HOCHAKTUELL NÄMLICH IST DIE FRAGE: "WIE UNTERSCHEIDE ICH DEN BELIEBTEN BÄRLAUCH VOM GIFTIGEN MAIGLÖCKCHEN?"
Das verlässlichste Merkmal ist laut dem Nationalpark-Ranger der seidige Glanz auf der Blattunterseite des Maiglöckchens. Dagegen sieht der Bärlauch etwas blass aus. Was ich auch noch nicht wusste: Gleich machen wir es wie der Biber und gehen auf Tauchstation.
Wieder aufgetaucht, empfängt uns das Wasser auch von oben. Es nieselt. Die Tiere und Pflanzen hier im Nationalpark Donau-Auen freut’s.

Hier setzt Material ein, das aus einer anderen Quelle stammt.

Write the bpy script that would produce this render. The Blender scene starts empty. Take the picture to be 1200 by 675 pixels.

Au bedeutet eben nicht umsonst Wasserwald – und Wasser ist Leben.
Der Nationalpark Donau-Auen
Neugierig geworden, was so los ist in der Au? Gut, dass dieser einzigartige Lebensraum für viele von uns im Osten Österreichs fast vor der Haustüre liegt.
- Der Nationalpark Donau-Auen erstreckt sich auf 93 km² und schützt eine der letzten großen, weitgehend intakten Aulandschaften Mitteleuropas.

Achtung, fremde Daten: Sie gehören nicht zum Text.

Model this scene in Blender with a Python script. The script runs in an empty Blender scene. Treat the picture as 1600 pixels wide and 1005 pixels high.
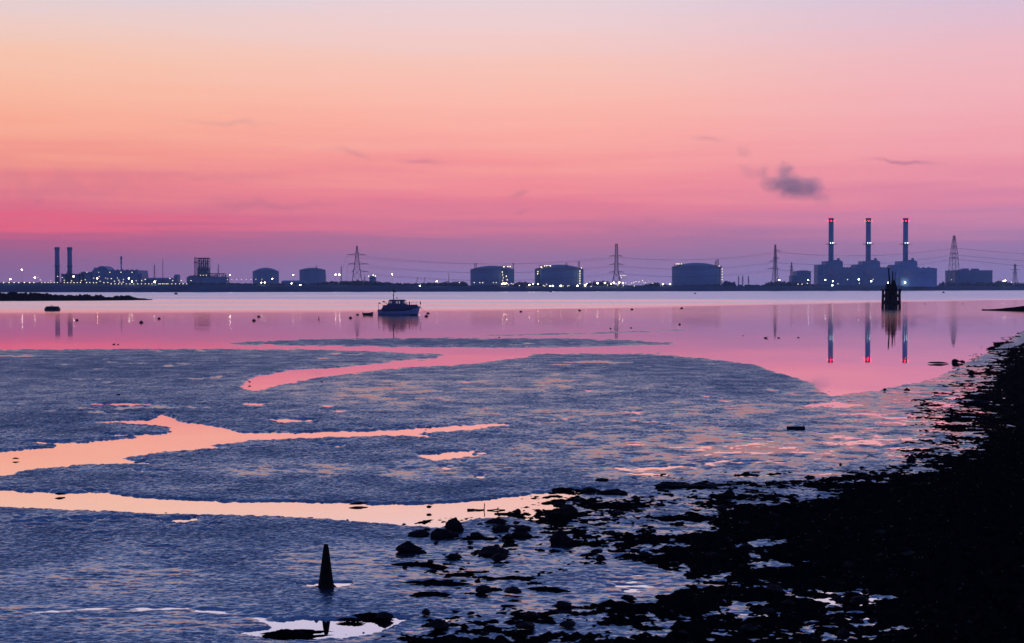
WIND_TIP = 0.07
WIND_ROUGH = 0.20
MUD_SLOPE = 0.9
MUD_ROUGH = 0.28
MUD_IOR = 2.25
MUD_LO = (0.014, 0.021, 0.044)
MUD_HI = (0.034, 0.045, 0.078)
SMOKE_D = 0.030
HAZE_D = 0.00008
MUD_TILT = 0.22
MUD_CON = 3.1
MUD_WET = 0.43
import bpy, math, random
import numpy as np
from mathutils import Vector, Matrix, noise as mnoise

random.seed(11)
rng = np.random.default_rng(11)
SC = bpy.context.scene
COL = SC.collection
R = math.radians

# ------------------------------------------------------------------ camera
F = 2222.0            # focal length in photograph pixels (50 mm on 36 mm, 1600 px)
CAMH = 5.0
VH = 449.5            # row of the horizon in the photograph
PITCH = math.atan((VH - 502.5) / F)
cam_d = bpy.data.cameras.new('camera')
cam = bpy.data.objects.new('camera', cam_d)
COL.objects.link(cam)
cam_d.lens = 50.0
cam_d.sensor_width = 36.0
cam_d.clip_start = 0.5
cam_d.clip_end = 40000.0
cam.location = (0, 0, CAMH)
cam.rotation_euler = (R(90) + PITCH, 0, 0)
SC.camera = cam


def ray(u, v):
    x = (u - 800.0) / F
    y = -(v - 502.5) / F
    cp, sp = math.cos(PITCH), math.sin(PITCH)
    return x, cp - y * sp, sp + y * cp


def ground(u, v, z=0.0):
    dx, dy, dz = ray(u, v)
    t = (z - CAMH) / dz
    return dx * t, dy * t


def at(u, v, Y):
    """point at distance Y seen at photograph position u, v"""
    dx, dy, dz = ray(u, v)
    t = Y / dy
    return dx * t, Y, CAMH + dz * t


# ------------------------------------------------------------------ materials
def new_mat(name):
    m = bpy.data.materials.new(name)
    m.use_nodes = True
    nt = m.node_tree
    for n in list(nt.nodes):
        nt.nodes.remove(n)
    out = nt.nodes.new('ShaderNodeOutputMaterial')
    return m, nt, out


def N(nt, typ, **kw):
    n = nt.nodes.new(typ)
    for k, v in kw.items():
        setattr(n, k, v)
    return n


def math_node(nt, op, a, b=None, c=None, clamp=False):
    n = nt.nodes.new('ShaderNodeMath')
    n.operation = op
    n.use_clamp = clamp
    for i, x in enumerate((a, b, c)):
        if x is None:
            continue
        if isinstance(x, (int, float)):
            n.inputs[i].default_value = x
        else:
            nt.links.new(x, n.inputs[i])
    return n.outputs[0]


def smooth(nt, val, lo, hi, a=0.0, b=1.0):
    n = nt.nodes.new('ShaderNodeMapRange')
    n.interpolation_type = 'SMOOTHSTEP'
    n.inputs['From Min'].default_value = lo
    n.inputs['From Max'].default_value = hi
    n.inputs['To Min'].default_value = a
    n.inputs['To Max'].default_value = b
    nt.links.new(val, n.inputs['Value'])
    return n.outputs['Result']


def solid(name, col, rough=0.7, var=0.25, scale=1.0, spec=0.3, metal=0.0):
    m, nt, out = new_mat(name)
    p = N(nt, 'ShaderNodeBsdfPrincipled')
    tc = N(nt, 'ShaderNodeTexCoord')
    nz = N(nt, 'ShaderNodeTexNoise')
    nz.inputs['Scale'].default_value = scale
    nz.inputs['Detail'].default_value = 5
    nt.links.new(tc.outputs['Object'], nz.inputs['Vector'])
    rp = N(nt, 'ShaderNodeValToRGB')
    rp.color_ramp.elements[0].position = 0.3
    rp.color_ramp.elements[1].position = 0.7
    lo = [max(0, c * (1 - var)) for c in col]
    hi = [min(1, c * (1 + var)) for c in col]
    rp.color_ramp.elements[0].color = (*lo, 1)
    rp.color_ramp.elements[1].color = (*hi, 1)
    nt.links.new(nz.outputs['Fac'], rp.inputs['Fac'])
    nt.links.new(rp.outputs['Color'], p.inputs['Base Color'])
    p.inputs['Roughness'].default_value = rough
    p.inputs['Specular IOR Level'].default_value = spec
    p.inputs['Metallic'].default_value = metal
    nt.links.new(p.outputs['BSDF'], out.inputs['Surface'])
    return m


def glow(name, col, strength):
    m, nt, out = new_mat(name)
    e = N(nt, 'ShaderNodeEmission')
    e.inputs['Color'].default_value = (*col, 1)
    e.inputs['Strength'].default_value = strength
    nt.links.new(e.outputs[0], out.inputs['Surface'])
    return m


M = {}
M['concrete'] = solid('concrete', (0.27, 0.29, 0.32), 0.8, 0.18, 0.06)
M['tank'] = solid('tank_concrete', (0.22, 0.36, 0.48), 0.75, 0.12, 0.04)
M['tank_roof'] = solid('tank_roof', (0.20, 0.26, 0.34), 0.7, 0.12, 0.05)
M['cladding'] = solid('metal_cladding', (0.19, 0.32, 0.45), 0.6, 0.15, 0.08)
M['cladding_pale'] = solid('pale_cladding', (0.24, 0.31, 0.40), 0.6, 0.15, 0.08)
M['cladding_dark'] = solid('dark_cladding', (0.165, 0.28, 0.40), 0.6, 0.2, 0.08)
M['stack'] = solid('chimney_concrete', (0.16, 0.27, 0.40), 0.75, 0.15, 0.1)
M['stack_cap'] = solid('chimney_cap', (0.16, 0.07, 0.09), 0.75, 0.2, 0.2)  # red light of the beacons is put into this base colour
M['steel'] = solid('galvanised_steel', (0.06, 0.068, 0.09), 0.6, 0.2, 0.3, metal=0.3)
M['cable'] = solid('cable', (0.10, 0.10, 0.13), 0.6, 0.2, 0.3)
M['far_trees'] = solid('far_trees', (0.035, 0.06, 0.085), 0.95, 0.4, 0.15, spec=0.05)
M['far_land'] = solid('far_land', (0.045, 0.075, 0.125), 0.95, 0.3, 0.03, spec=0.02)
M['black_timber'] = solid('black_timber', (0.008, 0.008, 0.012), 0.9, 0.4, 2.0, spec=0.08)
M['wet_timber'] = solid('wet_timber', (0.008, 0.008, 0.011), 0.7, 0.4, 2.0, spec=0.2)
M['rock'] = solid('dark_rock', (0.010, 0.0095, 0.011), 0.8, 0.5, 6.0, spec=0.10)
M['marsh'] = solid('marsh', (0.003, 0.003, 0.0045), 1.0, 0.5, 0.3, spec=0.0)
M['hull'] = solid('hull_paint', (0.15, 0.18, 0.26), 0.35, 0.12, 0.5, spec=0.4)
M['hull_low'] = solid('antifouling', (0.02, 0.025, 0.05), 0.6, 0.2, 0.8)
M['trim_green'] = solid('green_trim', (0.015, 0.06, 0.06), 0.4, 0.2, 0.8)
M['cabin'] = solid('cabin_paint', (0.065, 0.08, 0.14), 0.4, 0.12, 0.7)
M['roof_dark'] = solid('dark_roof', (0.02, 0.022, 0.04), 0.6, 0.2, 0.8)
M['dark_fit'] = solid('dark_fitting', (0.012, 0.012, 0.018), 0.6, 0.3, 2.0)
M['fender'] = solid('buoy_plastic', (0.014, 0.010, 0.014), 0.5, 0.3, 2.0)
M['cone'] = solid('muddy_plastic', (0.008, 0.006, 0.006), 0.8, 0.6, 9.0, spec=0.12)
M['bird'] = solid('feathers', (0.012, 0.011, 0.012), 0.9, 0.5, 5.0)
M['lamp_white'] = glow('lamp_white', (1.0, 0.86, 0.60), 55.0)
M['lamp_cool'] = glow('lamp_cool', (0.85, 0.96, 1.0), 45.0)
M['lamp_small'] = glow('lamp_small', (1.0, 0.84, 0.55), 4.2)
M['lamp_dim'] = glow('lamp_dim', (1.0, 0.84, 0.58), 2.2)
M['lamp_orange'] = glow('lamp_orange', (1.0, 0.60, 0.32), 55.0)
M['lamp_red'] = glow('lamp_red', (1.0, 0.0024, 0.0065), 150.0)
M['lamp_stack'] = glow('lamp_stack', (0.88, 1.0, 1.0), 9.0)

# glass of the boat: one sees through both sides of the wheelhouse
m, nt, out = new_mat('cabin_glass')
gls = N(nt, 'ShaderNodeBsdfGlossy')
gls.inputs['Roughness'].default_value = 0.04
trn = N(nt, 'ShaderNodeBsdfTransparent')
trn.inputs['Color'].default_value = (0.86, 0.9, 0.95, 1)
mxg = N(nt, 'ShaderNodeMixShader')
mxg.inputs[0].default_value = 0.18
nt.links.new(trn.outputs[0], mxg.inputs[1])
nt.links.new(gls.outputs[0], mxg.inputs[2])
nt.links.new(mxg.outputs[0], out.inputs['Surface'])
M['glass'] = m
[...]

- Au bedeutet Wasserwald. Die Donau-Auen stellen ein Mosaik an Wasser- und Landlebensräumen dar.
- Hier findet eine enorme Vielfalt an Pflanzen- und Tierarten ein zu Hause: Weit über 800 höhere Pflanzen, über 30 Säugetier- und 100 Brutvogelarten, rund 60 Fisch-, 8 Reptilien- und 13 Amphibienarten wurden nachgewiesen: darunter zum Beispiel die stark gefährdete Würfelnatter, der seltene Eisvogel, die Europäische Sumpfschildkröte oder der bereits als ausgestorben erklärte Hundsfisch.
- Die Donau: Von Deutschland kommend, durchfließt die Donau Österreich auf rund 350 km Länge, um dann auf ihrem Weg ins Schwarze Meer viele weitere europäische Staaten zu passieren.